══ RAW DATA ══

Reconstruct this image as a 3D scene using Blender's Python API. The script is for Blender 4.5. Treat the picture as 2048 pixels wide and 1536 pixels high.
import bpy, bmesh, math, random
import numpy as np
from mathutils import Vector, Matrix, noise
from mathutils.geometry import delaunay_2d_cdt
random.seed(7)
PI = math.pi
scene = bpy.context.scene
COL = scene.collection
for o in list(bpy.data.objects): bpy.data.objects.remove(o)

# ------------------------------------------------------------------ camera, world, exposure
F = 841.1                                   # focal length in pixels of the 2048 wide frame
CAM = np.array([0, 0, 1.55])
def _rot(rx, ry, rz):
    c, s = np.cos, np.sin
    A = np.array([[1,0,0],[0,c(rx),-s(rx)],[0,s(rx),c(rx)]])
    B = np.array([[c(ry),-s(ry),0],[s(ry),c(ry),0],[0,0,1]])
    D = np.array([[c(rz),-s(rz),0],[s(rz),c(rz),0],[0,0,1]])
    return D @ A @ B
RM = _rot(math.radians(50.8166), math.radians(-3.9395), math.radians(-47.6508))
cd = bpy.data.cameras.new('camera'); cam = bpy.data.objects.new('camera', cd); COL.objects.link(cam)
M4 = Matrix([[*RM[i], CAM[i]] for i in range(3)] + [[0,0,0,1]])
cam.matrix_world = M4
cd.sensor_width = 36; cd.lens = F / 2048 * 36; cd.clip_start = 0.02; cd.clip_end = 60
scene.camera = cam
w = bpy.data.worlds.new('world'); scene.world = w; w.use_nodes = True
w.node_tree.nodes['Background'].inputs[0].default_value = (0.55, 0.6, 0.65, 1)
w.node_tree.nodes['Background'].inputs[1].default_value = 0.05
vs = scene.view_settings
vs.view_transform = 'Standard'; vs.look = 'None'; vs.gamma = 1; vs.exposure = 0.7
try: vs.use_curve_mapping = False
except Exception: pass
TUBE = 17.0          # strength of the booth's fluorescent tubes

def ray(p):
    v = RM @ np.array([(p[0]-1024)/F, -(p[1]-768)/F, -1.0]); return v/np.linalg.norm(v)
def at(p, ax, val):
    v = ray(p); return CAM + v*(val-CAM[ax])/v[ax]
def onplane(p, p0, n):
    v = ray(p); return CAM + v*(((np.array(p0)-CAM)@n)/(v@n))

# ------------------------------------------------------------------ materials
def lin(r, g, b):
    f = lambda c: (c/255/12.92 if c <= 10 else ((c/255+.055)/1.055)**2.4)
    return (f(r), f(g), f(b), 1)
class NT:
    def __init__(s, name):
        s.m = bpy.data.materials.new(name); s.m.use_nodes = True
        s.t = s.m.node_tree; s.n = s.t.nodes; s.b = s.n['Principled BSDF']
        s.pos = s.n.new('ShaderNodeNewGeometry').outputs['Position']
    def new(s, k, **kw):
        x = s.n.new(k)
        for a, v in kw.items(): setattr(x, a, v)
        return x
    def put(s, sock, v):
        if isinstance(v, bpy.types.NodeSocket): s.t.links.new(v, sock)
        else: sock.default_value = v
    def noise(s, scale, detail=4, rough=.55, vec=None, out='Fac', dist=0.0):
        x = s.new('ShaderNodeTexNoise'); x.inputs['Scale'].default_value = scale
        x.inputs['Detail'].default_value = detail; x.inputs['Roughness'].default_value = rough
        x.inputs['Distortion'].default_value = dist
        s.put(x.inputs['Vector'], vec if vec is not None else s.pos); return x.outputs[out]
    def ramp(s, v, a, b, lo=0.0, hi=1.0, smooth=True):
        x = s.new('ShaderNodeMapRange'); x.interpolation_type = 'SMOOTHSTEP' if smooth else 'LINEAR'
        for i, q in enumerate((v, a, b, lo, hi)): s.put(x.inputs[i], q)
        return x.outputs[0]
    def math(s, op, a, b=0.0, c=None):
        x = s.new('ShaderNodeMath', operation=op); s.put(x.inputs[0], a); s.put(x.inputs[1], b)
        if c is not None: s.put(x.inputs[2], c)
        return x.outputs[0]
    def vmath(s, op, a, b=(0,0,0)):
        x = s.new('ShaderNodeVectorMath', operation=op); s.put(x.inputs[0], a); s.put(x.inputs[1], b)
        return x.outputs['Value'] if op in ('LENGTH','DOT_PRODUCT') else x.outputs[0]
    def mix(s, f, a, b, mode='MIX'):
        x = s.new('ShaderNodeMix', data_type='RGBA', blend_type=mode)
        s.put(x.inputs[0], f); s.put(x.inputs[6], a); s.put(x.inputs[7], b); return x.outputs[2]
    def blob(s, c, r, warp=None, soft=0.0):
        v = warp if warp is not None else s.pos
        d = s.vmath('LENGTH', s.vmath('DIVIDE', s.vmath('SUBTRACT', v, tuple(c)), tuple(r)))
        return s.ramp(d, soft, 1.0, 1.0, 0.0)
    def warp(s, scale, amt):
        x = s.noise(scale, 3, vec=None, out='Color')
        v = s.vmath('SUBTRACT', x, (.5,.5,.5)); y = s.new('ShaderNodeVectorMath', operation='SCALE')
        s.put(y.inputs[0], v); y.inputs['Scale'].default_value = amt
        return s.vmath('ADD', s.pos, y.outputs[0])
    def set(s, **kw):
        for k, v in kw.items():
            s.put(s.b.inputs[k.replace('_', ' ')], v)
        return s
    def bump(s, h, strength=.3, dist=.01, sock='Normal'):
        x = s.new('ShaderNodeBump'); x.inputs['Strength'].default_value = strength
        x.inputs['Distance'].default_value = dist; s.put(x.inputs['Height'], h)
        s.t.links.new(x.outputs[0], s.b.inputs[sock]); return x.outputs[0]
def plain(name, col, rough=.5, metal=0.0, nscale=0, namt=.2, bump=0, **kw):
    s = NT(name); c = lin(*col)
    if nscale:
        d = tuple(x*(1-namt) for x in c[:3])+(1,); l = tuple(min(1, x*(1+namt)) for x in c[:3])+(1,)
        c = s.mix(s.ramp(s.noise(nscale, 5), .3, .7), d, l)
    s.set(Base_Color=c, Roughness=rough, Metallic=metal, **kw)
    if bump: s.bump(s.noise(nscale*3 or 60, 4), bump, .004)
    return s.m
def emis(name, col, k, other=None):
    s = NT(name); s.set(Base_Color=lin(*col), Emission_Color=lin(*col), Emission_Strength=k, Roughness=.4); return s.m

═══

**EXERCISE**
In the material above, find each line that contains the word "scene", and select it.

**THE RESPONSE**
Reconstruct this image as a 3D scene using Blender's Python API. The script is for Blender 4.5. Treat the picture as 2048 pixels wide and 1536 pixels high.
scene = bpy.context.scene
COL = scene.collection
scene.camera = cam
w = bpy.data.worlds.new('world'); scene.world = w; w.use_nodes = True
vs = scene.view_settings